• [Exercise aim] Restate the opening lines of the material below word for word, stopping after the line that contains "from mathutils import Vector, Matrix".

• [Available data]
□ □ □

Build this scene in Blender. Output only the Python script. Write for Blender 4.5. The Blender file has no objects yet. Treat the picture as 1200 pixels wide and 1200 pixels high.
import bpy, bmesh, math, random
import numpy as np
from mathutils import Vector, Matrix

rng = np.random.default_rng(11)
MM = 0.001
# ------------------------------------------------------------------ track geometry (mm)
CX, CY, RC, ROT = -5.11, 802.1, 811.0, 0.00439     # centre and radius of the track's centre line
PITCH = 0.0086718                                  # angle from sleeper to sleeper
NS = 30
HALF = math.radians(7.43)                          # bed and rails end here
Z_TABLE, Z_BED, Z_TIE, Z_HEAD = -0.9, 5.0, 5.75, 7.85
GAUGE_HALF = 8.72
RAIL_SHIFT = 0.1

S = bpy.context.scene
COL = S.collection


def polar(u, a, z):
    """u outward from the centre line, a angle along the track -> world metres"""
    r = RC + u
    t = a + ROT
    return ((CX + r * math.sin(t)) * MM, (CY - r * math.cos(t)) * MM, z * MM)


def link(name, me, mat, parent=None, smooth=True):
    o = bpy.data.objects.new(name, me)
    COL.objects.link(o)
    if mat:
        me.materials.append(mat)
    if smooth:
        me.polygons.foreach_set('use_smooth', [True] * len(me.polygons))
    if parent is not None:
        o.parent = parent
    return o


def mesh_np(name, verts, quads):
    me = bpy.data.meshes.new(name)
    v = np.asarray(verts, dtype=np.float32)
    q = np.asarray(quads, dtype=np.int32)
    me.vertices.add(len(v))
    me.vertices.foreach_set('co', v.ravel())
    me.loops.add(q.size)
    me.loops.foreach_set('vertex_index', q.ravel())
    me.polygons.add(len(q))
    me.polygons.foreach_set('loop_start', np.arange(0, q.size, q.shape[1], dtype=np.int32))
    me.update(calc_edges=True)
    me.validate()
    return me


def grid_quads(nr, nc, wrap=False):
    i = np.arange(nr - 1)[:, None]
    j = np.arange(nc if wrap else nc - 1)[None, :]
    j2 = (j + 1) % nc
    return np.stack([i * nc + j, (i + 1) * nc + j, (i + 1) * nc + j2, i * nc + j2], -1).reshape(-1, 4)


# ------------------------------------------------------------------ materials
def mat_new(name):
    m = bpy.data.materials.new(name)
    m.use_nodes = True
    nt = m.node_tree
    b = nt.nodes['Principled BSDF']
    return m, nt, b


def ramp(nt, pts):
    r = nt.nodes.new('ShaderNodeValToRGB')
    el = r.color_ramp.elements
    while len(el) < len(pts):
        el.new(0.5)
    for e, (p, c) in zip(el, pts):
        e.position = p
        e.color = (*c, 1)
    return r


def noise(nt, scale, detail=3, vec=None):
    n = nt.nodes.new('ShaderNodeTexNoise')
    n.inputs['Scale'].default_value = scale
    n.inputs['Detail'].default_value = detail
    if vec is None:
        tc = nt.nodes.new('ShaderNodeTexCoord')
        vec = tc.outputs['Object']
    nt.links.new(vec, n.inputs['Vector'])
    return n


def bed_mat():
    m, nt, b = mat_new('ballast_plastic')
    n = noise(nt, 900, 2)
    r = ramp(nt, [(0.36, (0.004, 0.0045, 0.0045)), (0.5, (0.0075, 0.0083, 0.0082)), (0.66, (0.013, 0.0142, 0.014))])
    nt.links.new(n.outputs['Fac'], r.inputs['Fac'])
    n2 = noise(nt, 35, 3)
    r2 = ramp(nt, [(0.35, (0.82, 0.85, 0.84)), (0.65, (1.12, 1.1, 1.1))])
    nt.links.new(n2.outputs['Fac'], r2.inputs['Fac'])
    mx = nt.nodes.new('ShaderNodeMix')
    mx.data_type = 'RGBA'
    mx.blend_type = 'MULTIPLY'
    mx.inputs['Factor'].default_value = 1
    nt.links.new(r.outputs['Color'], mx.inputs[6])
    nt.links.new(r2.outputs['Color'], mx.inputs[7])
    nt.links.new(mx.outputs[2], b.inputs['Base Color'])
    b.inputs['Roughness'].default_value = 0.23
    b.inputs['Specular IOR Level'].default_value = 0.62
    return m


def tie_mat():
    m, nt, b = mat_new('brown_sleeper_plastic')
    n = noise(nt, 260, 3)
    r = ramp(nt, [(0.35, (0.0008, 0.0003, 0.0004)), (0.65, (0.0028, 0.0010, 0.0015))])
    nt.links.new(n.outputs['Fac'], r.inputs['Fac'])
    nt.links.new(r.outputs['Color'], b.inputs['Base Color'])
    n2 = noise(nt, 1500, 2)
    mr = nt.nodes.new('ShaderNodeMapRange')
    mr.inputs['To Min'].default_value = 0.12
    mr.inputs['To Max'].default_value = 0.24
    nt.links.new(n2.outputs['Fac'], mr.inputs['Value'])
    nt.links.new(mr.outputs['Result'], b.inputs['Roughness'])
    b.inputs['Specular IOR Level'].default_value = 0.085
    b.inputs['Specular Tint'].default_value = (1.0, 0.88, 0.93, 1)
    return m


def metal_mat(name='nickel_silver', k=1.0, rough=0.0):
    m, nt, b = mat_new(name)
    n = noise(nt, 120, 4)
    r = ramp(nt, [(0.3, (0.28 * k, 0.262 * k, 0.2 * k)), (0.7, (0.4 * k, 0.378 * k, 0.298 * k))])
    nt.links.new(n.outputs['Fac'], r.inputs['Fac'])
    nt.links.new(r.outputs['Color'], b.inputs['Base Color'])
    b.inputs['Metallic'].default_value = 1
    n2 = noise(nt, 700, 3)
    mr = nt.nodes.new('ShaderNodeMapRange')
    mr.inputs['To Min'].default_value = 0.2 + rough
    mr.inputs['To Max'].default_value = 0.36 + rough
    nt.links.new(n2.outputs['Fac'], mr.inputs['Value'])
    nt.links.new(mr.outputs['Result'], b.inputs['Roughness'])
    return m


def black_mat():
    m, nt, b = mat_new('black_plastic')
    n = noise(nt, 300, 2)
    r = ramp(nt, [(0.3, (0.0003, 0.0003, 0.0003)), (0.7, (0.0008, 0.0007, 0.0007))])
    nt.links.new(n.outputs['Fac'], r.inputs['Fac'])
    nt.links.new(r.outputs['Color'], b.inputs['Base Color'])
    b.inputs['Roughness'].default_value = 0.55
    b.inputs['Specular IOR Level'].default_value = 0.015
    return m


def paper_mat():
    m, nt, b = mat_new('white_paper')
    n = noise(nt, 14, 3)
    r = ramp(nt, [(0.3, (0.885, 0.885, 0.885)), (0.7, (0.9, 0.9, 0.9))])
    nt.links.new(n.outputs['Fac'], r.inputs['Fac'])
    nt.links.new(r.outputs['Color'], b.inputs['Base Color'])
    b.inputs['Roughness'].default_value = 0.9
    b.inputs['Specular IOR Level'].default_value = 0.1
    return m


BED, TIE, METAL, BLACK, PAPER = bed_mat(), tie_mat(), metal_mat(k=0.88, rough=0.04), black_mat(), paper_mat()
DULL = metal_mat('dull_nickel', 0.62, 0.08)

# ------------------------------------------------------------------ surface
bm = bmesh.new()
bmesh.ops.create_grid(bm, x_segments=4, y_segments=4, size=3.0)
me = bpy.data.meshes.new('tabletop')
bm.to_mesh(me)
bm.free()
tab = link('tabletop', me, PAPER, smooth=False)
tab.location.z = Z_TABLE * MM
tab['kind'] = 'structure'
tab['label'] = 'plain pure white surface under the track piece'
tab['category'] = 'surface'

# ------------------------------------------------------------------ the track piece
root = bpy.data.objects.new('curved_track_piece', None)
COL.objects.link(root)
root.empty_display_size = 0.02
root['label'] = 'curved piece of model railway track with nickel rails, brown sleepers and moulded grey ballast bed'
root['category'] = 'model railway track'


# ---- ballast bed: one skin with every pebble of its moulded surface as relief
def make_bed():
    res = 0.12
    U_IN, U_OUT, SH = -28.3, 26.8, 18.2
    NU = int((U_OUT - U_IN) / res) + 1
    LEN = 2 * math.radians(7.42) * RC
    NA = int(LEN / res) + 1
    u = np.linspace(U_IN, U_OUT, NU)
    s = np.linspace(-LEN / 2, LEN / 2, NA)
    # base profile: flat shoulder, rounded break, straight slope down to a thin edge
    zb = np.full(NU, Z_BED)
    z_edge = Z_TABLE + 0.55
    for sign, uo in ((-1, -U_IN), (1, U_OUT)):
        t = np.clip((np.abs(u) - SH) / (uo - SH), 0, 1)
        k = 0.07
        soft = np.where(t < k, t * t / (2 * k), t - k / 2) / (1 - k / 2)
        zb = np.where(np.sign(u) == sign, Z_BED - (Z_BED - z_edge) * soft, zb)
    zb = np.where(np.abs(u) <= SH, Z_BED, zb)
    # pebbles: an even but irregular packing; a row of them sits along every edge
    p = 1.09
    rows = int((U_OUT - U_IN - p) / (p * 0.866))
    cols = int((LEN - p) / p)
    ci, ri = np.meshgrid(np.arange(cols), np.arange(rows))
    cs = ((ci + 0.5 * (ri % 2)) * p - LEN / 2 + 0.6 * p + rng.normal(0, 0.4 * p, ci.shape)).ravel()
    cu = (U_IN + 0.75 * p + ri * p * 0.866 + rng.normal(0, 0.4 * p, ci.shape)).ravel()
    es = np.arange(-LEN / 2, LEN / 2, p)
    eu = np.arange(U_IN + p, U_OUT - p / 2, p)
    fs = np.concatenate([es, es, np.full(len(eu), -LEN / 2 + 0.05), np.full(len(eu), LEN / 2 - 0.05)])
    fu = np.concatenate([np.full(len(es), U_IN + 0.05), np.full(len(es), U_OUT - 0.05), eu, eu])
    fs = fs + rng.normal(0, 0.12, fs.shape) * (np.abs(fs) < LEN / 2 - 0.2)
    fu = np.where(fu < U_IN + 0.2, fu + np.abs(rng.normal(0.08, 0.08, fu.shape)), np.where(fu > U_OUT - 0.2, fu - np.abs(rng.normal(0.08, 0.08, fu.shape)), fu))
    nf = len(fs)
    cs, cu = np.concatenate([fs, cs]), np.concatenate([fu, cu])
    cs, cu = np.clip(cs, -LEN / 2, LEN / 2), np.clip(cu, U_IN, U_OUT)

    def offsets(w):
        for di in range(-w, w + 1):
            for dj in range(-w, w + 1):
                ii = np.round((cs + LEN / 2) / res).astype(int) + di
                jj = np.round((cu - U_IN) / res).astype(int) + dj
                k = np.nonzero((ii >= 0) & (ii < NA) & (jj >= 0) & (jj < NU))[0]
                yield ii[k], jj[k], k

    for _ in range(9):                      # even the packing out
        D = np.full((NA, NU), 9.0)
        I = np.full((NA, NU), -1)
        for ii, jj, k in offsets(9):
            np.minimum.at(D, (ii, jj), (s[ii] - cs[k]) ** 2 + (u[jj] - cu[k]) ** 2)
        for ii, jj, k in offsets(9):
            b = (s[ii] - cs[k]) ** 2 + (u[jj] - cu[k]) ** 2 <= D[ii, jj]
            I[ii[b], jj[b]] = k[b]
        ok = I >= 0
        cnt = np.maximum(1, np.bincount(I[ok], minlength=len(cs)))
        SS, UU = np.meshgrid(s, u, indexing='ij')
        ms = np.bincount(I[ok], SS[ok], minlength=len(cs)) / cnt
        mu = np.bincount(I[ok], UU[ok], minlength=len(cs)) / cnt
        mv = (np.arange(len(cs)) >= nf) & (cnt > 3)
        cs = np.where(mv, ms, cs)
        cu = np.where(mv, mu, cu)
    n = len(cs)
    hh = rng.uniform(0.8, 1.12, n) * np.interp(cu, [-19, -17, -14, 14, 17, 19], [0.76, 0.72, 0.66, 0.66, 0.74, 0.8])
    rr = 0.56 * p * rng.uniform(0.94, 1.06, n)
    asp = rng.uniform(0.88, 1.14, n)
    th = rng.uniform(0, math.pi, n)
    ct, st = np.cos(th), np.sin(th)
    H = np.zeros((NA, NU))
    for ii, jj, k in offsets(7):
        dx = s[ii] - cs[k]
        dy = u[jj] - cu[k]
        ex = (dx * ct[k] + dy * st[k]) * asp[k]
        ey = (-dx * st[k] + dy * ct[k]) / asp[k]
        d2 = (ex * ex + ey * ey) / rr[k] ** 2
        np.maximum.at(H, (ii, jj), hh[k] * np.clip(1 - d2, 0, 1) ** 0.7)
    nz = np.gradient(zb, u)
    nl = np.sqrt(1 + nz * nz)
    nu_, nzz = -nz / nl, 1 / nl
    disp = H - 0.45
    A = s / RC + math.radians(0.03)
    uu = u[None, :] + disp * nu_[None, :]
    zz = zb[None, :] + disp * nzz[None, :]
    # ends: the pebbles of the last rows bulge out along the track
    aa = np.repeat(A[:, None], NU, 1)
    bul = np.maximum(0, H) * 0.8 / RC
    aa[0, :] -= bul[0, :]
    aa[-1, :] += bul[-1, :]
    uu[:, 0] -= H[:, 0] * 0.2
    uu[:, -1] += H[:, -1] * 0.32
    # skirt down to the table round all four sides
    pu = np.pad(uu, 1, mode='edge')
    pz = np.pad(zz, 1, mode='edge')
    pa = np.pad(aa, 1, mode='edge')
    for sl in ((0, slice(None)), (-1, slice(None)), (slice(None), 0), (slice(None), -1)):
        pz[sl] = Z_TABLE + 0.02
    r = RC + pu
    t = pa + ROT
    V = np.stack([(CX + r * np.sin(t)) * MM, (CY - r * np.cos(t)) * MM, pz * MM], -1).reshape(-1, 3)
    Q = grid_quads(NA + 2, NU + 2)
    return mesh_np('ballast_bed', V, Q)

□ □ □

• [Response]
Build this scene in Blender. Output only the Python script. Write for Blender 4.5. The Blender file has no objects yet. Treat the picture as 1200 pixels wide and 1200 pixels high.
import bpy, bmesh, math, random
import numpy as np
from mathutils import Vector, Matrix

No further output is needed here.